Irak als Teil des schiitischen Halbmonds
Die Islamische Republik Iran ist knapp viermal so groß wie der Irak und hat etwa dreimal so viele Einwohner. Für Teheran ist der westliche Nachbar auch in strategischer Hinsicht bedeutsam. Er sei ein Bindeglied im sogenannten schiitischen Halbmond, erklärt Seyder. Dieses halbmondförmige Gebiet erstreckt sich von den Schiiten im Libanon über Syrien und den Irak bis in den Iran. "Das ist ein sehr teures Projekt. Man hat viel Mühe und Geld eingesetzt, um den Einfluss Irans hier zu erhalten", sagt der Irak-Experte.

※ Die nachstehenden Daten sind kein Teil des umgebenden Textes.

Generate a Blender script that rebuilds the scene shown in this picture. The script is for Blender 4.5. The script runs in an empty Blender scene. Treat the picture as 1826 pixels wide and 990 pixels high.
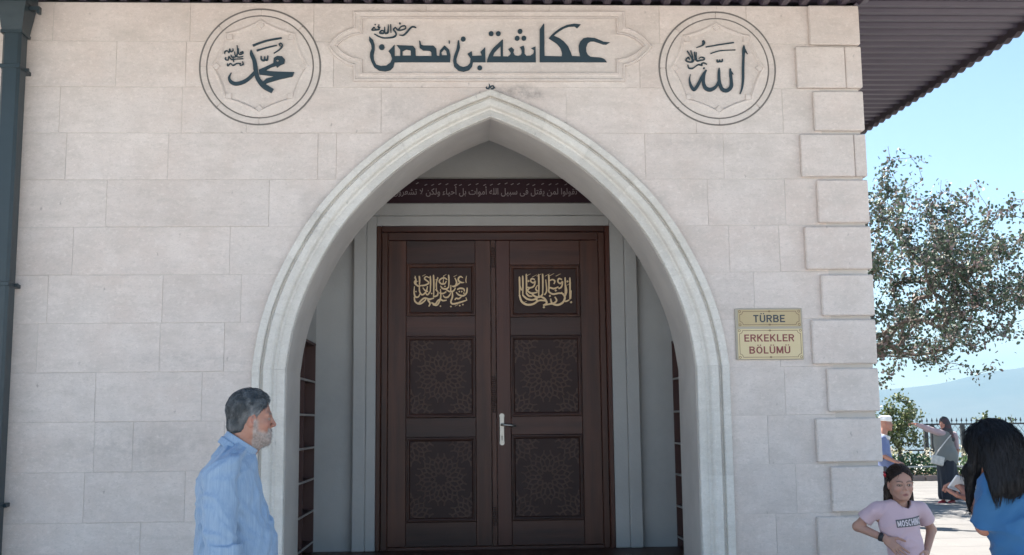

Die politischen, strategischen und religiösen Interessen Irans im Irak sind nun durch den Vormarsch der sunnitischen Terrormiliz "Islamischer Staat" (IS, vormals ISIS) gefährdet. Um den Ansturm der Extremisten zu stoppen, rücken die Iraner ausgerechnet mit ihrem Erzfeind USA zusammen. Beide haben mit dem IS, der weite Teile im Norden und Westen des Irak kontrolliert und schiitische Heiligtümer bedroht, einen gemeinsamen Gegner. Khatib zufolge kämpfen Eliteeinheiten der Republikanischen Garden des Iran bereits gegen die sunnitischen Milizen. Nun hat auch die US-Armee Luftangriffe auf den "Islamischen Staat" geflogen. Sowohl der Iran als auch die USA unterstützen die Zentralregierung in Bagdad wie auch die Kurden im Kampf gegen die Extremisten. Das bietet nach Ansicht von Khatib die Möglichkeit, dass der Iran über das Engagement im Irak wieder in einen Dialog mit den USA kommt.